QUARTA-FEIRA DE CINZAS,
GRANIZO E ESTILHAÇOS
Paulo Panzoldo
Final de tarde na Capital de São Paulo. Tudo corre dentro do que se considera normal para uma quarta-feira de cinzas paulistana. A Gaviões ainda comemora o campeonato, a X-9 ainda chora o minuto perdido no Sambódromo, bancos são assaltados antes de abrirem suas portas, chacinas ocorrem pela periferia, rádio e TV divulgam o balanço dos acidentes nas estradas estaduais, pais aguardam a chegada dos filhos, filhos curam a ressaca dos pais. De repente, alguém de dentro de um Passat de cor azul (será isso uma marca registrada do crime organizado?) que passa pela Avenida São João lança uma granada de mão, dessas de fragmentação, capaz de atingir tudo o que estiver ao redor de um raio de aproximadamente 30 metros. Constam cinco feridos na lista dos encaminhados à Santa Casa de Misericórdia. Todos funcionários da Secretaria de Estado de Administração Penitenciária. Suspeita-se do PCC, diz o Secretário.
No mesmo instante, mais a Leste da cidade, um vento de 60 knots (mais ou menos 100 km por hora) aumenta consideravelmente a força e o peso do granizo, ferindo levemente algumas pessoas e amassando alguns carros. O córrego Aricanduva atinge seu limite máximo e, com o passar do tempo, a chuva torrencial que continuou castigando a cidade faz com que o rio demonstre sua força, empurrando dezenas de veículos com todos os passageiros em seu interior. Do alto, os helicópteros das Tvs filmam tudo: pessoas ilhadas, desesperadas, crianças sendo retiradas do interior dos carros pelo Corpo de Bombeiros, casas e lojas inundadas. É o caos. Em meio a esse desespero todo, lixo, muito lixo: tábuas, garrafas plásticas, latas, sofás, gaiolas, panelas e outros quetais (sic).
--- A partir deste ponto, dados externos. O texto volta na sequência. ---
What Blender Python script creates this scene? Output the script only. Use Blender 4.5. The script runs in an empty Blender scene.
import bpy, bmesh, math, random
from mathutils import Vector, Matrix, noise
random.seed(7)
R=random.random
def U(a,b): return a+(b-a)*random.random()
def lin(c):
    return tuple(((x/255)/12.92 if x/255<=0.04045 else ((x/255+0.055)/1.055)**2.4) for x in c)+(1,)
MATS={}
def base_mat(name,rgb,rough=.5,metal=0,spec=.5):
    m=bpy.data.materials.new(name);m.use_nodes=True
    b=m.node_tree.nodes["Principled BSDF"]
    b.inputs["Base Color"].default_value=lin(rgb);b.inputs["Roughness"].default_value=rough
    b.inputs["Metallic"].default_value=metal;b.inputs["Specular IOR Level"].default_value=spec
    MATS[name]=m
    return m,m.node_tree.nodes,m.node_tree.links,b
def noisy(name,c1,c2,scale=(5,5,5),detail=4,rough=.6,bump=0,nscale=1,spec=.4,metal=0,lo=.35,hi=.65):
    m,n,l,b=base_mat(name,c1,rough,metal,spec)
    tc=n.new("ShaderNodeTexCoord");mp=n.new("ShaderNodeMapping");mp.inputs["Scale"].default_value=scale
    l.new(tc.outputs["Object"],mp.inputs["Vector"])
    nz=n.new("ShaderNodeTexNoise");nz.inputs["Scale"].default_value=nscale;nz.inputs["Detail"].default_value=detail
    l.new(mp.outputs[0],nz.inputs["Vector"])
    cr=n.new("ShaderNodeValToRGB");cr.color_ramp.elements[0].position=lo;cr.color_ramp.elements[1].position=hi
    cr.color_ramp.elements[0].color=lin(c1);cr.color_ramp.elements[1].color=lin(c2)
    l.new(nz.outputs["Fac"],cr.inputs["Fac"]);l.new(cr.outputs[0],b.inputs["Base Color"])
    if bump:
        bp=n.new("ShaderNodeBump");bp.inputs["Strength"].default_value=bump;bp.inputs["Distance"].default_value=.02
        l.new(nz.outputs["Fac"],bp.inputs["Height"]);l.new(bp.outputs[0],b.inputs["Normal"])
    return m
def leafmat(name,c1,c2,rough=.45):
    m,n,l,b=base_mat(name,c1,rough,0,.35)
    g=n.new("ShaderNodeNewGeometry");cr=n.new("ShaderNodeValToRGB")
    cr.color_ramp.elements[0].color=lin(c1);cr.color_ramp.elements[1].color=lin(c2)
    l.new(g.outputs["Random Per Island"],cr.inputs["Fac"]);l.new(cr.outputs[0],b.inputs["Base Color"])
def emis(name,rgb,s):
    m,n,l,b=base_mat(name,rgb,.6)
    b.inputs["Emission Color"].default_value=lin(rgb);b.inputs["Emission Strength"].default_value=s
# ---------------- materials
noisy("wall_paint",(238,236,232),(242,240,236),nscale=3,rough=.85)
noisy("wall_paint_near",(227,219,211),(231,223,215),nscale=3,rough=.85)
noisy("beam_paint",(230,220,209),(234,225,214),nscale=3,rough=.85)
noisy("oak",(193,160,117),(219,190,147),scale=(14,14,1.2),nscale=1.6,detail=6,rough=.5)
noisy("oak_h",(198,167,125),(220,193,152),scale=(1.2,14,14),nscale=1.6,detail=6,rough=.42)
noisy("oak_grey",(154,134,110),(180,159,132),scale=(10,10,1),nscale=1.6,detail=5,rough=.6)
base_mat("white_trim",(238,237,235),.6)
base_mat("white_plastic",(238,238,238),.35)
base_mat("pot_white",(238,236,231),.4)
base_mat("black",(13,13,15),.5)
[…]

Quanta sujeira!
Mas alegria de paulistano é assim mesmo: dura pouco. Se na viagem de férias ou desses feriadões que só o Brasil conhece, o sujeito consegue sobreviver aos congestionamentos, aos buracos das estradas federais, às enormes filas formadas nas padarias e supermercados das cidades litorâneas, ao frango com farofa e maionese, ao espetinho de camarão regado a cerveja quente e caipirinha aguada nas praias lotadas, pode ainda chegar em casa e encontrar a porta arrombada, com tudo revirado. Cadê a TV? O vídeo? O som? Foram-se! Esse é o grande tesão da coisa. Aquele friozinho na barriga, inigualável, de ter a privacidade do lar violada por desconhecidos. Só quem não tem alarme tem direito a essa sensação. Os mais precavidos, esses têm seu divertimento interrompido pelo telefonema de um vizinho. O sujeito está saboreando aquela sobrecoxa do frango bem passado quando toca o celular: é algum chato avisando que o alarme da casa disparou, a porta está arrombada e levaram tudo. Tudo? Tudo mesmo? Tudo o quê? Pronto, lá se foi o feriadão.
Agora, gostoso mesmo é ir até a delegacia do bairro para registrar a queixa. Lá o sujeito encontra as mesmas pessoas que estavam na Baixada. Decidem tomar uma saideira no bar da esquina enquanto aguardam a vez de serem atendidos pelo doutor Delegado. Alguém bate numa caixinha de fósforos e começa o pagode. É o fim da quarta-feira de cinzas paulistana.